Nunca he creído que la vida sea fácil. De hecho, como padre, he tratado de inculcarles eso a mis hijos e hijas: la vida es dura. Es linda, sí, pero también es dura. Yo, por ejemplo, trabajo desde los quince años. Es cierto que, como mucha otra gente, pude haber estudiado. Es decir, mis papás me ofrecieron facilidades para hacerlo, pero lo cierto es que yo decidí trabajar. Y desde entonces la vida de trabajo ha sido, a veces bonita, y otras veces muy dura.
Para la mayoría de las personas, sin embargo, la dureza de la vida empieza un poco más tarde. A los veintitantos o a los treintitantos. Cuando vienen las cuentas y las hipotecas y las facturas y todo tipo de gastos. Y cuando vienen, también, los despidos y los jefes que nos tratan mal. El colegio, por el contrario, es la época donde empezamos a ser un poquito más libres. Seguimos, en el mejor de los casos, bajo el cobijo de nuestros padres, pero empezamos poco a poco hacer nuestra vida.

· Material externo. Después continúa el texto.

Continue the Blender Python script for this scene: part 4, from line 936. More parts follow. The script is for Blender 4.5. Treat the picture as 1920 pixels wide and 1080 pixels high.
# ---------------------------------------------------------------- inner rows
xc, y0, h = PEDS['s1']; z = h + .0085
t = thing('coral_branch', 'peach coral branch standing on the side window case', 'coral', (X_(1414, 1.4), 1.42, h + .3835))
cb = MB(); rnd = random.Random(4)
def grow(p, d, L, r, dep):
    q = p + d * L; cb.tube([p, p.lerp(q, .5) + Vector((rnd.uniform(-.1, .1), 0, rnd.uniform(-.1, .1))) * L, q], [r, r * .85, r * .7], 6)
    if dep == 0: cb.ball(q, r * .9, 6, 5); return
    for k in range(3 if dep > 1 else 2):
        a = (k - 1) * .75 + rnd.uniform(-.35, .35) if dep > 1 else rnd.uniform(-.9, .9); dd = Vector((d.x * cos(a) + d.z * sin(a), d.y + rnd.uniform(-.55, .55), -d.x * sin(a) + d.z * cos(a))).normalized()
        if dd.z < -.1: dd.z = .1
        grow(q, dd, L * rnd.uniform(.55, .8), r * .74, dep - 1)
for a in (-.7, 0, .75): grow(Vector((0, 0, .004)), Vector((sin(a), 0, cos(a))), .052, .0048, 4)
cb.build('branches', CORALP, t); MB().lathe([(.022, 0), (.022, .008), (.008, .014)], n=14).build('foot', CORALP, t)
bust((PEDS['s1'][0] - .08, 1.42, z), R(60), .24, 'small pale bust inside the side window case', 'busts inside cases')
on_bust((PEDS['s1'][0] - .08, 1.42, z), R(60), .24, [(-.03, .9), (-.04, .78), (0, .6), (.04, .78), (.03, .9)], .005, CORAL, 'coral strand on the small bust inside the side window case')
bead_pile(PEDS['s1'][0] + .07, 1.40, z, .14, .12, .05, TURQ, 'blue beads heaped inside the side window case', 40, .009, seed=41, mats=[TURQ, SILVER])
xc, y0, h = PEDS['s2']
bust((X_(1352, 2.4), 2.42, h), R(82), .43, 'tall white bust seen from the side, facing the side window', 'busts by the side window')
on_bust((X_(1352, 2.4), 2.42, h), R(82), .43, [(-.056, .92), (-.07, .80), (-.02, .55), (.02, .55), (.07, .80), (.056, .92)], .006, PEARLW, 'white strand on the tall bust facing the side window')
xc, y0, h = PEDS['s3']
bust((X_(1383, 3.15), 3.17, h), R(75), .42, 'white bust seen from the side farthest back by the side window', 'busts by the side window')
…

Vamos a fiestas o a bailes. Salimos a comprar helados o hamburguesas. Hacemos algún deporte. Nos enamoramos. Cosas por el estilo.
El colegio es, además, una época para vacilar y hasta para discutir o tener diferencias con nuestros compañeros y amigos. Es algo normal.
Pero lo que no es normal o, al menos, no debería ser considerado normal es que una niña de doce años llegue llena de ilusión en sus primeras semanas de colegio y que otra estudiante significativamente mayor la agarre a pescozones y la tire al piso y la siga pescoceando sin misericordia.
Y eso, justamente, le pasó a mi hija el viernes pasado.
Las autoridades educativas y los medios de comunicación se llenan la boca con programas contra el bullying y el abuso. Ministros, burócratas y directores hablan de la necesidad luchar contra la violencia y prevenir las agresiones. Pero la realidad es que nuestros hijos e hijas están, predominantemente, desprotegidos en los centros educativos.
Y no lo digo solo porque mi hija haya sido violentada de forma cruel, cobarde e inhumana. Lo digo porque hoy los docentes no tienen poder en las aulas. No pueden disciplinar a los estudiantes.
El regreso a la presencialidad, el regreso a clases ha sido un caos. En el colegio donde agredieron a mi hija hay, por lo menos, catorce séptimos con un montón de alumnos cada uno. ¿Qué posibilidad de protección tiene una niña en medio de ese mar de gente? ¿Qué posibilidades tienen los orientadores y los profesores para cerciorarse de que ninguno de los estudiantes está siendo víctima de abusos y agresiones?
A mí hija la filmaron mientras la golpeaban y la sometían a la salida del colegio Vicente Lachner Sandoval en Cartago. Interpusimos, como corresponde, una denuncia ante el Tribunal Penal Juvenil y también hicimos las gestiones correspondientes ante las autoridades del colegio.
¿Qué va a pasar?
No lo sabemos.
En este país, según parece, las leyes solo se aplican cuando se trata de cobrarnos impuestos o robarnos nuestros recursos. Cuando se trata de defendernos, cuando se trata de defender a los más vulnerables, la ley se pone lerda, perezosa.
Tal vez usted que está leyendo este artículo es uno de esos padres o esas madres cuyos hijos asisten a una escuela o colegio público. Yo no quiero que a mi hija ni a la suya la pescoceen salvajamente y luego la expongan en videos que se comparten y se consumen en diferentes plataformas.
Nuestra sociedad está enferma. Somos un país enfermo. Y nuestras instituciones educativas son el mejor ejemplo.